This week the UK and northern France have been battered by gales with gusts of up to 82 miles per hour in the UK and up to 160 kph off the Breton coast. There is already talk of the demise of global warming, as these gales are evidence that it isn't getting hotter - or are they?
First off I take exception to the phrase global warming, as there are all sorts of arguments about some places getting warmer and some getting colder (looking at its latitude, the UK is already unnaturally warm anyway). I prefer to talk about climate change.
Secondly, I think it is fair to say that the weather is a chaotic system and does not conform to nice norms calculated over 50 or 100 or 150 years as being the average for the time of year. In any case to get an average, some things have to be higher or more or stronger and other things less.
Chaotic systems are subject to variation and odd extremes. You could say that our recent gales are part of that. Or you could say it is part of the weather pattern of Northern Europe and is actually quite normal to have abnormal events.
When I was a child I was given a tiny book by Maurice Sendak called Chicken Soup with Rice, which had a poem a month about Chicken Soup - the entry for March went thus:
"In March the wind blows down the door and spills my soup upon the floor. It laps it up and roars for more. Blowing once, blowing twice, blowing chicken soup with rice."
I think something like that reminds us that gales in March, particularly in the run up to the equinox and tied in to high tides is actually normal, yucky weather for March, and that things are rather nice and normal!!
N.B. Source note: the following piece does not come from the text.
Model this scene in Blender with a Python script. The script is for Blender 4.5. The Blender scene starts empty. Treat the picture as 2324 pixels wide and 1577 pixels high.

The troubles with all this talk about Global Warming/Climate Change are many-fold. The media are the main problem. The fact that there may be irreversible alterations to the climate in 50 - 100 years time is boring in the extreme. Polar bears alone on ice floes, violent storms battering the planet are better, but basically irrelevant. But they look good so they are reported as Climate Change, which they aren't.
Secondly, there are very few certainties in science and the whole CC 'thing' is about a considerable body of evidence that all seems to point in the same direction.
Imagine this. The weather forecast says it might rain today. The barometer is dropping. There are clouds brewing on the horizon and you say to yourself, 'it feels like rain'. There is no guarantee it is going to rain, but you would be daft not to take an umbrella. That's where we are with CC. It would be daft not to start taking precautions. There is no certainty that it will happen and by the time that certainty is in place, guess what? It's too late.
But people don't like to be told what to do by 'scientists' or Governments and the bad times won't really affect the first world too much and it won't happen in most of our lifetimes, so we will, I'm sure, carry on regardless and nuts to the future!